To Attain MDGs, EU to Work on 'Priority' Nations

European Commissioner for Development Andris Piebalgs. Photo by: Elena Pasquini

Europe is a step closer to narrowing its development focus on those countries most off-course in meeting the Millennium Development Goals. Top officials agreed this week that the European Commission should draft a list of the nations in need of “special attention.”

The agreement was hatched Monday (June 14) in Luxembourg at a meeting of the Foreign Affairs Council, which includes EU member states’ ministers of aid and foreign affairs. It was released only Wednesday, and outlines development priorities and specific actions - all with an eye on September’s United Nations-led MDG summit in New York.

Apart from focusing its aid efforts on priority nations, the ministers reaffirmed a committment to generating “more and predictable financing” for development. To ensure that the target of 0.7 percent of the gross national income is reached by 2015, the council is asking member states to share information on their planned official development assistance spending.

The bloc will also support regional trade and integration, and measures to promote private sector engagement such as innovative public-private partnerships to secure development funding. The council urged the EU to beef up the capacity of the European Investment Bank in backing development initiatives and promoting the “efficient blending of grants and loans in third countries, including in cooperation with Member States finance institutions or through facilities for development financing” - a declared goal of European Commissioner for Development Andris Piebalgs, who attended the meeting and plans to review the European Development Consensus next year.

Domestic resources of aid-recipient nations also play a crucial role in funding development schemes. The EU said it will help to build the capacities of developing nations in promoting fair, effective and efficient tax systems.
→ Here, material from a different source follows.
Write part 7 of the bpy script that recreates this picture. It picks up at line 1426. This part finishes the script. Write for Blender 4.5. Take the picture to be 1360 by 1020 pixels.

Development initiatives do not simply need more aid. Resources should also be used effectively. To pursue this, the European Commission will present a proposal to the council by 2011 to achieve a progressive synchronization of programming cycles between the EU and partner governments.

“This process should speed up progress to develop joint EU country strategy papers and multiannual programmes where appropriate,” the council concludes.

Europe intends to enforce a “holistic, rights-based approach which takes into account local contexts.” Increasing country ownership is key to that strategy, the council says, as is the “swift and adequate” implementation of World Bank voting rights reforms to benefit developing and transition countries.

The bloc vows to continue to invest in gender empowerment and education to boost development, peace and security, to foster human rights, democracy and good governance, and to address climate change and rising energy demands.

The council encourages consultation between the EU and its member governments to foster a “proactive and early use” of the Policy Coherence Development Work Program “as a tool to guide EU decision-making on the broad range of decisions that affect developing countries beyond development assistance.” The PCD work program for 2010 to 2013 supports a “strengthened focus” on trade and finance, climate change, food security, migration and security.